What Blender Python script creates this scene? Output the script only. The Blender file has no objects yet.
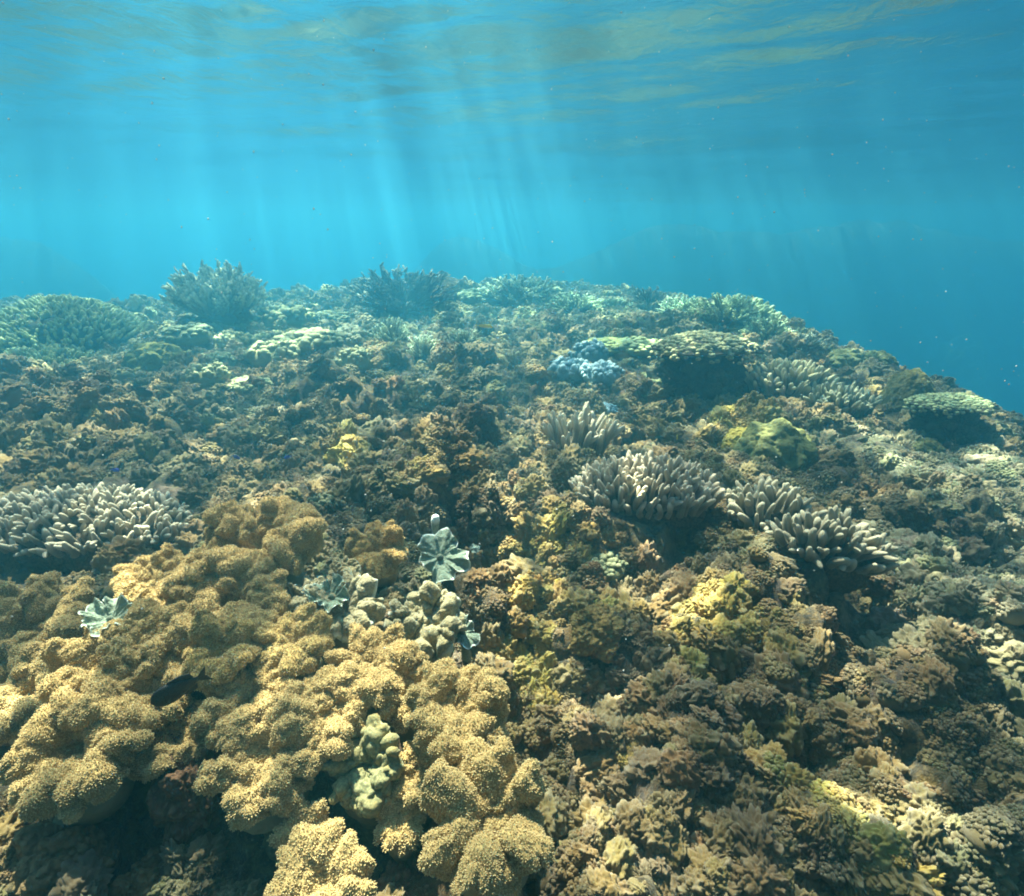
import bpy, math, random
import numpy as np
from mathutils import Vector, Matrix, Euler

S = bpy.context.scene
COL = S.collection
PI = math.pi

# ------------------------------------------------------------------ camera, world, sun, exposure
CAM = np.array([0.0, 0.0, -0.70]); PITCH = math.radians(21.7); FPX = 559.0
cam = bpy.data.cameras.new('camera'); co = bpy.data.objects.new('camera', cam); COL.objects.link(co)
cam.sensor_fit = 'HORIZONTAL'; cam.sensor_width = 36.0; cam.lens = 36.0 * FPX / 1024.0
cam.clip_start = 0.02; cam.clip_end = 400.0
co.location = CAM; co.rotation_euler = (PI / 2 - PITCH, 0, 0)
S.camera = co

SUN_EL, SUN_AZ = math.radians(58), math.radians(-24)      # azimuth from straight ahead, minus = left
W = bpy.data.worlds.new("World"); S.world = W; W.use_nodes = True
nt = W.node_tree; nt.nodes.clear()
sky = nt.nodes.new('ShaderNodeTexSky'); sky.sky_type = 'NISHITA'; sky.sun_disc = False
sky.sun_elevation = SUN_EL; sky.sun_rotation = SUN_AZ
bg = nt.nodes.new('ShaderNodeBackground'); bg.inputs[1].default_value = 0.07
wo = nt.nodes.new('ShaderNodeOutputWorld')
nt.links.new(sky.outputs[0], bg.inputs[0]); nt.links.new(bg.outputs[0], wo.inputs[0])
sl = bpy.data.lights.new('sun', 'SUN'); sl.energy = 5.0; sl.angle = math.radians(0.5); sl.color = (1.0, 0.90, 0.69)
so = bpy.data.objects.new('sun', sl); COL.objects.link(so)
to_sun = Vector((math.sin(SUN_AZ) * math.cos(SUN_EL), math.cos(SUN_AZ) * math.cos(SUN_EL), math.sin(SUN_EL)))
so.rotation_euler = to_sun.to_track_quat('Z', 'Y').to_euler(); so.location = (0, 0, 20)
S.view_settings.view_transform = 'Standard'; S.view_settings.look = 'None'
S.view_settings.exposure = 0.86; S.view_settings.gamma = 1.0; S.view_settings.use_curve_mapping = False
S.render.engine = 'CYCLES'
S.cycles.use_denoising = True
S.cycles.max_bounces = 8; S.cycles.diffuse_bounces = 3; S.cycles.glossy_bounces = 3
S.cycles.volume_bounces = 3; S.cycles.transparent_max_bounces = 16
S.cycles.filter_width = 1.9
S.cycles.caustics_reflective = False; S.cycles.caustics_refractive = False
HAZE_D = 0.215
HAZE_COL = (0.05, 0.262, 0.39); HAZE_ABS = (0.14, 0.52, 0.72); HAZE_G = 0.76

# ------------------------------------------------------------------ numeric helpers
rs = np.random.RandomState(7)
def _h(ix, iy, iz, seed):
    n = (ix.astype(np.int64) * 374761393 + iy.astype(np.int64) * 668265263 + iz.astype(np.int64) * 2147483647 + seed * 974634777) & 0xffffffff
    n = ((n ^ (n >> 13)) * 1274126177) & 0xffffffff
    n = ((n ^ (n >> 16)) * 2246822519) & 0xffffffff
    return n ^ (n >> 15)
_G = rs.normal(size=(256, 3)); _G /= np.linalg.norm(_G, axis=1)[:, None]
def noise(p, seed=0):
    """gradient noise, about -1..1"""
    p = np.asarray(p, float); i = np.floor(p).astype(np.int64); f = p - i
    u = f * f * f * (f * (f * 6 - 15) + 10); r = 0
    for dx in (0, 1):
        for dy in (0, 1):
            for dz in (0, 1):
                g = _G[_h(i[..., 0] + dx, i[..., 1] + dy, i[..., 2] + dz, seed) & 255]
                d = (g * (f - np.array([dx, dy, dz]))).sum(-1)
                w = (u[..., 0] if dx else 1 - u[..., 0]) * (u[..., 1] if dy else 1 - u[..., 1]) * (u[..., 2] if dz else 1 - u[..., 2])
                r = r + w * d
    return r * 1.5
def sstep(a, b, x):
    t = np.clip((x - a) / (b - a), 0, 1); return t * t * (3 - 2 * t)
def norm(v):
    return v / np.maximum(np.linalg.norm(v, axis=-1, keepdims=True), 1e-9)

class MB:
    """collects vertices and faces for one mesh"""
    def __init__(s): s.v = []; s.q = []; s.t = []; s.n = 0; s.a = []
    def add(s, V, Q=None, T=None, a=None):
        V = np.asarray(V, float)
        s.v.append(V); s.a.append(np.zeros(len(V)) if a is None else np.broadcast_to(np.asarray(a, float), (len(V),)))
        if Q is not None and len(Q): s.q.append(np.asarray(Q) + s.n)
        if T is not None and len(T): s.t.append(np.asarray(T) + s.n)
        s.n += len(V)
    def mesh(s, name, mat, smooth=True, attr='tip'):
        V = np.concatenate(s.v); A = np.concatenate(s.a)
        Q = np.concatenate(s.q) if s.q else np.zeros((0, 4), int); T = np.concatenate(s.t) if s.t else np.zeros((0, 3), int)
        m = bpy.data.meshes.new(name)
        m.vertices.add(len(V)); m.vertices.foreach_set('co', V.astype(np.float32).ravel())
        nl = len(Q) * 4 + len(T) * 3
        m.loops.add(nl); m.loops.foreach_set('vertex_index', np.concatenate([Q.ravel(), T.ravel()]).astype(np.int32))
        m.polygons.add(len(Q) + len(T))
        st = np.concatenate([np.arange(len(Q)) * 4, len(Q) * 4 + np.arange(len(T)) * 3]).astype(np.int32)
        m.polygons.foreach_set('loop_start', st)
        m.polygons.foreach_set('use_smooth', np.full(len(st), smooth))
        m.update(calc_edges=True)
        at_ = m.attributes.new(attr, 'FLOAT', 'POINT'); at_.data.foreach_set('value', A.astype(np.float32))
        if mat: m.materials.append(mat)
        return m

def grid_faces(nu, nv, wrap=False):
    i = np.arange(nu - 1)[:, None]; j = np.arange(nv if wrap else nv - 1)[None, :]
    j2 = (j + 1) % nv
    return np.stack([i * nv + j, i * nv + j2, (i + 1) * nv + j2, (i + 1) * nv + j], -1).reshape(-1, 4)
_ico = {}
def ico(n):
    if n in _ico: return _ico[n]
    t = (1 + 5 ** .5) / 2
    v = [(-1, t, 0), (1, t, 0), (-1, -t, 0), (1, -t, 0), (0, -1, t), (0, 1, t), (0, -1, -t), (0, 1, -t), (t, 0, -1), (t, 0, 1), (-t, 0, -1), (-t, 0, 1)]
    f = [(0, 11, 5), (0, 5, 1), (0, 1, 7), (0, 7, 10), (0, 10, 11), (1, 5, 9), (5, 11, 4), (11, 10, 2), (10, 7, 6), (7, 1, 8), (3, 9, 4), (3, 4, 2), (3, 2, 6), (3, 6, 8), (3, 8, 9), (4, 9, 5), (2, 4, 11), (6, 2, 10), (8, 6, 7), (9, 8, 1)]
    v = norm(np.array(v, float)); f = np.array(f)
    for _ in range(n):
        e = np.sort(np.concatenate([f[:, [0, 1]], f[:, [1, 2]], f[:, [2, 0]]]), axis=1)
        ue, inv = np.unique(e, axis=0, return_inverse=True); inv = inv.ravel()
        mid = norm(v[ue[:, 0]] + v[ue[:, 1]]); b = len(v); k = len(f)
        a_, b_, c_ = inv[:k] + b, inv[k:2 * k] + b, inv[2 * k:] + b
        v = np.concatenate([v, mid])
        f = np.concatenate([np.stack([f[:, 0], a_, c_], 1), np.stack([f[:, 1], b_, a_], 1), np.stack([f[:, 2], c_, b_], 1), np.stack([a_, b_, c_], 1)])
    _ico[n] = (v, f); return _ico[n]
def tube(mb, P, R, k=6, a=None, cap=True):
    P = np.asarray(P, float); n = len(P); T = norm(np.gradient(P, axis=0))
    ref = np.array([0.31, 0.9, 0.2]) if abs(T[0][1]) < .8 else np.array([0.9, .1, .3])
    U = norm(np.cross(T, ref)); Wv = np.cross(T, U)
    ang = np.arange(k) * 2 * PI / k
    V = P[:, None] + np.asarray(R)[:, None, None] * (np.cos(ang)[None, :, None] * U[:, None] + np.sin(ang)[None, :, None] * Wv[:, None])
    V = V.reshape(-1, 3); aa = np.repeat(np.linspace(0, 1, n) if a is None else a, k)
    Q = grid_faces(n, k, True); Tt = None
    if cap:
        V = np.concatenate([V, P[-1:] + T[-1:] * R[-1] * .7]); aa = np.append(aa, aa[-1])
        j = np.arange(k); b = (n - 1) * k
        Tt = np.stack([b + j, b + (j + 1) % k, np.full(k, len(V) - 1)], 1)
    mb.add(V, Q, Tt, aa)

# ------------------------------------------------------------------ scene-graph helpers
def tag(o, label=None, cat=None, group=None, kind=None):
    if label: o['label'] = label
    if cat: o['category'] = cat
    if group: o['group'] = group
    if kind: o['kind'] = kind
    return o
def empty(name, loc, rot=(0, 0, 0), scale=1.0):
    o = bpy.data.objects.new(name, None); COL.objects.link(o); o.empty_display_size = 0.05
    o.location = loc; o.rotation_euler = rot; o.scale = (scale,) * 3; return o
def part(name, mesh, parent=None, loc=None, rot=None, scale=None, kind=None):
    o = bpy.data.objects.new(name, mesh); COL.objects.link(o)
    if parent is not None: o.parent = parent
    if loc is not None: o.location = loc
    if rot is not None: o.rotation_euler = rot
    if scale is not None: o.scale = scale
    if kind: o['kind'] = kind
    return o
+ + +
Reproduce the material above exactly, first line through the line that contains "PI = math.pi", minus the pictures.

* Correct result:
What Blender Python script creates this scene? Output the script only. The Blender file has no objects yet.
import bpy, math, random
import numpy as np
from mathutils import Vector, Matrix, Euler

S = bpy.context.scene
COL = S.collection
PI = math.pi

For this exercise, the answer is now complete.